PHOTO VINCENT DESCÔTEAUX, FOURNIE PAR LA PRODUCTION

Stéphanie Vandelac et Thomas Levac de la série balado Couple ouvert

L’agence Concertium, qui représente plusieurs concepteurs de balados (Mike Ward Sous écoute, Podcast des personnages, Sexe oral, Couple ouvert, Le 5 à 7 podcast), a sauté à pieds joints dans l’arène. « Ce phénomène a vraiment pris naissance après la pandémie, dit Jean-François Renaud, directeur général de cette boîte. Il y a eu une période d’essais-erreurs. Mais là, il y a une forte demande. »

La vague des balados a amené KOScène à investir davantage dans la production de ces happenings où on ne se prend pas du tout au sérieux. Deux studios, dont un pouvant accueillir un public, ont été créés. Parmi les vedettes maison, on retrouve Sam Cyr et Marylène Gendron (Tout le monde s’haït). Le duo se produit en studio et une fois par mois au Lion d’Or. KOScène gère aussi les balados de Jo Cormier, Alexandre Bisaillon et Charles-Antoine Des Granges qui, pour le moment, évoluent en studio.

Que viennent chercher les spectateurs qui n’hésitent pas à débourser 30 $ ou 45 $ pour assister à un tel évènement ? La réponse se trouve dans le caractère unique du moment. Ce qui se passe sur scène ne se reproduira plus jamais de la même façon. « Les gens apprécient le côté spontané du balado, dit Jean-François Renaud. Ça n’a rien à voir avec une formule qui est répétée soir après soir. »

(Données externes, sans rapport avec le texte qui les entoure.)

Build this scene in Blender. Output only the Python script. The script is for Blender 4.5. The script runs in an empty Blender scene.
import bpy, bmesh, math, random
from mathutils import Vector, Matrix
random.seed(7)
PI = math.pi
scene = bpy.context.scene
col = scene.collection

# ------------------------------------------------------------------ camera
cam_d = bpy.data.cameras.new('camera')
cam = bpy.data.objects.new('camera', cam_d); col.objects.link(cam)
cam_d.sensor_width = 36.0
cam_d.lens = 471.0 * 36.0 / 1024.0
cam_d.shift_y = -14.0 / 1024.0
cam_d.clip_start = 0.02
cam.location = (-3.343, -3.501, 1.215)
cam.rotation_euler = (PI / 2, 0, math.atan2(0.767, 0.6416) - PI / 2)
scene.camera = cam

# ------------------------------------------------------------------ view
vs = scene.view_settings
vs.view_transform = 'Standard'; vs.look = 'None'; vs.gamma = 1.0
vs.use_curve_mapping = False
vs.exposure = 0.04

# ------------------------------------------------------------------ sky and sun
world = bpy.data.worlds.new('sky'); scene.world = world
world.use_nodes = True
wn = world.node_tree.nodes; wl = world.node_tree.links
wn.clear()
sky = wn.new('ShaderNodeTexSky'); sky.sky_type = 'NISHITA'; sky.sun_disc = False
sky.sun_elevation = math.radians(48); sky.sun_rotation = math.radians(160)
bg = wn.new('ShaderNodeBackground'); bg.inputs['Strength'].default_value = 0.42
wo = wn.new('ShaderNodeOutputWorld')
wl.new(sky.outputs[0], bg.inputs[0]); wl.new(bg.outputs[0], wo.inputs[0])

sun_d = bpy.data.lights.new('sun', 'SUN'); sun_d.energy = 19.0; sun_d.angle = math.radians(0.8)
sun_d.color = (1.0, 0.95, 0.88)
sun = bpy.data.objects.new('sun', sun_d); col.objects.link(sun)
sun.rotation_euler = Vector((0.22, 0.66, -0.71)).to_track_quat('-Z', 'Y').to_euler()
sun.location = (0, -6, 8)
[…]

Les vedettes québécoises de balado sont très aimées d’un public à la recherche d’une parole débridée. On apprécie leur audace, leur humour. On aime s’identifier à certains d’entre eux.

« Quand ils font leur balado devant un public en salle, ils retrouvent leur communauté, dit Pascale Gougeon. Il y a une grande interaction qui se produit. Le lien est très fort et c’est en salle qu’on s’en aperçoit. »

Et puis, il y a le simple plaisir qui découle de ces rencontres. « Les gens qui viennent nous voir ont envie de faire la fête avec nous, dit Stéphanie Vandelac, de la série balado Couple ouvert. À ça s’ajoute le facteur “j’étais là”. On l’observe beaucoup sur les réseaux sociaux. »

En septembre dernier, le duo de Sexe oral s’est produit à l’amphithéâtre de Trois-Rivières devant… 4000 personnes. Passer d’un petit studio où sont entassées une vingtaine de personnes à un amphithéâtre a évidemment un impact sur la manière de concevoir les balados. « Pour nous, ça change tout, ajoute Stéphanie Vandelac. Nos balados se veulent humoristiques. Recevoir les rires d’une grande salle, ça nourrit énormément. »

Son conjoint Thomas Levac utilise une analogie intéressante pour expliquer la différence entre une émission balado qui est produite en studio et une autre qui est en salle. « C’est comme les sitcoms avec ou sans public. Les acteurs jouent différemment grâce à l’interaction qu’ils ont avec le public. L’autre jour, on a échangé pendant 30 minutes avec des spectateurs qui étaient assis à une même table. »

Mathieu Lacroix croit toutefois qu’il faut préserver le caractère distinct des balados. « On a présenté Tout le monde s’haït au Zoofest devant 1500 personnes. Il a fallu habiller la scène, ajouter des invités, mettre de la vidéo. Le moment a été unique en soi, mais on s’est rendu compte que ça dénaturait la formule originale. On est plus prudents maintenant. »

Moment unique, liberté de parole, spontanéité, voilà ce qu’offre la formule des balados qui partent maintenant en tournée. Cela en dit long sur les envies actuelles des spectateurs. Réinventez-vous, a-t-on dit aux artistes pendant la pandémie. Cette boutade trouve un sens aujourd’hui.